Governor Tom Vilsack and legislative leaders agree to spend three million dollars to replace upcoming budget cuts to public safety and defense. The state’s top policymakers met behind closed doors yesterday afternoon.
Governor Tom Vilsack’s ordering a 200-million dollar cut in the state budget November 1st. While legislators and the Governor agree the state’s defense and safety departments shouldn’t be subject to the cuts, they haven’t decided whether cuts to K-through-12 public schools will stand. Senate President Mary Kramer, a republican from West Des Moines, spoke to reporters after the two-hour meeting in the Governor’s office. She says they talked a lot about numbers, but that was “about as far as we got.”
On Monday morning, Governor Vilsack announced November 8th as the date for a special legislative session, and Senate Republican Leader Stewart Iverson of Dows was a bit miffed. Iverson says they hadn’t even met yet when the announcement was made.
House Speaker Brent Siegrist, a republican from Council Bluffs, says the legislature and the courts will cut their budgets across the board, too, freeing up about six million dollars to spend elsewhere. He says they need a cushion as there’s no certainty about what’s going to happen with the economy.
Governor Tom Vilsack says progress was made in yesterday’s meeting.

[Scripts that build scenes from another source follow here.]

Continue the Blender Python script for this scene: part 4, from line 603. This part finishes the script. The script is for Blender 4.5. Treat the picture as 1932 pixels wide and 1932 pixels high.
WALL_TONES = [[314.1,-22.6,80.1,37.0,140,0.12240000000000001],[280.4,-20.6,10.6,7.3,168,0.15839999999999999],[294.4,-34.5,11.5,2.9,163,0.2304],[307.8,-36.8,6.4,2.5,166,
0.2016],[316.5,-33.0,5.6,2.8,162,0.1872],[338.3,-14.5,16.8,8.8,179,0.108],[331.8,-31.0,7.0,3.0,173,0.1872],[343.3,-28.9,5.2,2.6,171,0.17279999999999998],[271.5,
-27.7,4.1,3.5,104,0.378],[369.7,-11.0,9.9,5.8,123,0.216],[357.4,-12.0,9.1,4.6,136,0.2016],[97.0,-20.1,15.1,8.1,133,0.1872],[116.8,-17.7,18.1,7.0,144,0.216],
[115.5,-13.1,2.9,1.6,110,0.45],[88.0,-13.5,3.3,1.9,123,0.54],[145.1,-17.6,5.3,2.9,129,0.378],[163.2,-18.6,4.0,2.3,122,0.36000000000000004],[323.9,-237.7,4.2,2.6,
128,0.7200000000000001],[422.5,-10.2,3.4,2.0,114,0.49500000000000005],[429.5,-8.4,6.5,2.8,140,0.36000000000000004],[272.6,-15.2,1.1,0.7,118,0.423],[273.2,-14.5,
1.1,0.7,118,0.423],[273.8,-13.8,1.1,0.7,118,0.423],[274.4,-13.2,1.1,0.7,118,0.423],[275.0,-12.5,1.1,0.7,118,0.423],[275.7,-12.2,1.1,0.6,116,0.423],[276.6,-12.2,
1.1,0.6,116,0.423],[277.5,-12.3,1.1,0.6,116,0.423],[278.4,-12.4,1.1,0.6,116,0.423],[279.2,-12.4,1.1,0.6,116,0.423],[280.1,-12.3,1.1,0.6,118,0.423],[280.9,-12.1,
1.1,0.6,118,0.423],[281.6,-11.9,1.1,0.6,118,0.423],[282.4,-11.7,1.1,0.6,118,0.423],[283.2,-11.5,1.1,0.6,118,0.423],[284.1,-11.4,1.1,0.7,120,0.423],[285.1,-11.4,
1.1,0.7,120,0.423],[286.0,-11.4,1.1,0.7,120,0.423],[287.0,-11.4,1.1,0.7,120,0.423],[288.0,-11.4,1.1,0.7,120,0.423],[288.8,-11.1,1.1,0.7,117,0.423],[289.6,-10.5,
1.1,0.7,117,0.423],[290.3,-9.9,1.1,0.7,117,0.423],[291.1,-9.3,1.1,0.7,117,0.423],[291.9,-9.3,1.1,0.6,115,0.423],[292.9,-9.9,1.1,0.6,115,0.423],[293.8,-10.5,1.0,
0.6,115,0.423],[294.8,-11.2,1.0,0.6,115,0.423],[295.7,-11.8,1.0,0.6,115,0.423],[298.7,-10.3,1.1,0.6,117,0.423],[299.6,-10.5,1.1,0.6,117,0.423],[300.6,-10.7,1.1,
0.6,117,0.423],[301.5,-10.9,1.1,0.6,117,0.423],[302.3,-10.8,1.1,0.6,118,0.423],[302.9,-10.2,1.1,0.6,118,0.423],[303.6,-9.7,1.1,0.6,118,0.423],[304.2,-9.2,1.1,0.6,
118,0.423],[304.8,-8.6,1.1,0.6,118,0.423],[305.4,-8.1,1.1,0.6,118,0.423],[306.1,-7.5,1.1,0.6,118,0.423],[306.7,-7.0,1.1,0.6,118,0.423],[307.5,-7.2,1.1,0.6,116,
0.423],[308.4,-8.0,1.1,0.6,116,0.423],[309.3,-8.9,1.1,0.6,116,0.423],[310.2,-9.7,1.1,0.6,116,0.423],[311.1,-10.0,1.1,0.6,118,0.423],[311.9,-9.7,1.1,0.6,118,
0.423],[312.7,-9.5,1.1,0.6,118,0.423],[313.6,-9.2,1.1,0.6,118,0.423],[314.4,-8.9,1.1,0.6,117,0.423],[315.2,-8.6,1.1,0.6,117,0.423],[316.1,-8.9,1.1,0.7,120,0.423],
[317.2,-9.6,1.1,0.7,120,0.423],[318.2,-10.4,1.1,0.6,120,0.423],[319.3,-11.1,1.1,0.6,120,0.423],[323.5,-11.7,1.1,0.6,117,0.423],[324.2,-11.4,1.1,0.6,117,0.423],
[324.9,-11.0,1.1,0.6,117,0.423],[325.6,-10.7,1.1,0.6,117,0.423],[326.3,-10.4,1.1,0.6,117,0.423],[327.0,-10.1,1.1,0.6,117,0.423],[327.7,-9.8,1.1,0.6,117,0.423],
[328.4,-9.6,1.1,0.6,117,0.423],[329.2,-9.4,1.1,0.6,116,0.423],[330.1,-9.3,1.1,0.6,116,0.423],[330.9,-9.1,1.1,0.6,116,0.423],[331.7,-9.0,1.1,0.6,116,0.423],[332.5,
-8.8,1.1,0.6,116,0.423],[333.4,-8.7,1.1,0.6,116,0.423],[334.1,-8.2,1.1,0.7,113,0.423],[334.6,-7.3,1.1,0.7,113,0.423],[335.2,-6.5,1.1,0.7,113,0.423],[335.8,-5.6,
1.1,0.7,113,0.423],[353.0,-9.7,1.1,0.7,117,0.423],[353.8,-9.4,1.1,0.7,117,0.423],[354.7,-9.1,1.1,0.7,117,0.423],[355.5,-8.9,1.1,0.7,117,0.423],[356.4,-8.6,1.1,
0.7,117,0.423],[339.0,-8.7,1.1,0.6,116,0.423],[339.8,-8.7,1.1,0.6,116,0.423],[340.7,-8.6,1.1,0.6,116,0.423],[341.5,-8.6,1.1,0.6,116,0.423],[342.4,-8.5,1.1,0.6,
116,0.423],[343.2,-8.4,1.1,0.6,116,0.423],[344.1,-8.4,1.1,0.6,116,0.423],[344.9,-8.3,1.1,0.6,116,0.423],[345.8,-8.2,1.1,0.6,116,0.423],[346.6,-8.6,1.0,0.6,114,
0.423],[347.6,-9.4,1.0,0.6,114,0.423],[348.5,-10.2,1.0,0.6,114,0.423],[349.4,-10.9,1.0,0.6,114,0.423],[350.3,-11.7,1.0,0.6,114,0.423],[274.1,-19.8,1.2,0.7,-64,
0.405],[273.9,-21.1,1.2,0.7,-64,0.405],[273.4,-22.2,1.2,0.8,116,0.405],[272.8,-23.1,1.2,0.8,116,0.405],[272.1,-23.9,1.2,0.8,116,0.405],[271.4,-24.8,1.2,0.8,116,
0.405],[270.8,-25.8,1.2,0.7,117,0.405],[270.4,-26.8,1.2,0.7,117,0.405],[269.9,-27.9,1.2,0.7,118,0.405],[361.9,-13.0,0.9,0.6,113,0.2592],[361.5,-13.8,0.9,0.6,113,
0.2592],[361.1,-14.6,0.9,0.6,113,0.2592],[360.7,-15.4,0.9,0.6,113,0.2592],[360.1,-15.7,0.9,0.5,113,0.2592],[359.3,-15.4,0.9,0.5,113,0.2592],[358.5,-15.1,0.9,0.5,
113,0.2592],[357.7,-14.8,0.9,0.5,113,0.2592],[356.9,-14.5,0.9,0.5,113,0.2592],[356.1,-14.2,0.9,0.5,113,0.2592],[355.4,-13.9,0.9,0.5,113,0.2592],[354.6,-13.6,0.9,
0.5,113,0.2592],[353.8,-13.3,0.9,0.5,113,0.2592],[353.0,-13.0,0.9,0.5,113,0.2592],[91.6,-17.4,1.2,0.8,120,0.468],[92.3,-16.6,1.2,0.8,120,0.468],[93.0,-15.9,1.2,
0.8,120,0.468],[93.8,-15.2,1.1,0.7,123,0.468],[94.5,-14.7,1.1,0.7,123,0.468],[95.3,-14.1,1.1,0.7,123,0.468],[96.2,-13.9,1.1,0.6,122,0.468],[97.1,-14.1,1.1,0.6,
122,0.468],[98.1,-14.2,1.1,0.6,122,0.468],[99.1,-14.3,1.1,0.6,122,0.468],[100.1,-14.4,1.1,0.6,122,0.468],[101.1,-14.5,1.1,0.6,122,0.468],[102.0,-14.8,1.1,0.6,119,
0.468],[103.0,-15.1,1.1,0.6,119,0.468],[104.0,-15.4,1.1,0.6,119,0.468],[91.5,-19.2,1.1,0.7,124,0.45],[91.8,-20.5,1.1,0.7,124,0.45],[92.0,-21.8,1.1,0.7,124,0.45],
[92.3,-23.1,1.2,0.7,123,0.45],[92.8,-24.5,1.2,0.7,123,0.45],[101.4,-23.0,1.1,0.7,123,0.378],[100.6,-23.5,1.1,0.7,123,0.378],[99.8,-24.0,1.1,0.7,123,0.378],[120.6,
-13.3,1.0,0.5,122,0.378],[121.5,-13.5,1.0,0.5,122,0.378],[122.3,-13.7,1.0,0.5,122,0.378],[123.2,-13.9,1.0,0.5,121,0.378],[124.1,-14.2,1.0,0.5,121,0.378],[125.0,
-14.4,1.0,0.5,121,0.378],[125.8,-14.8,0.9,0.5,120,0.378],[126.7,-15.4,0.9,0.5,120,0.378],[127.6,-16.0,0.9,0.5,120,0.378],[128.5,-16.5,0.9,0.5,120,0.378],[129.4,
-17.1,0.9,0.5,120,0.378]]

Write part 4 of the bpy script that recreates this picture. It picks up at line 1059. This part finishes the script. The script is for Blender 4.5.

Vilsack, who’s a democrat, acknowledges republican legislators are reluctant to restore the cuts made in K-through-12 education. Vilsack says legislators will have the last word, but he says they will try to be fruitful.
The state’s top managers met with representatives of the AFSCME union again yesterday to discuss wage concessions and early retirement incentives that would reduce the number of state worker layoffs that’ll be necessary.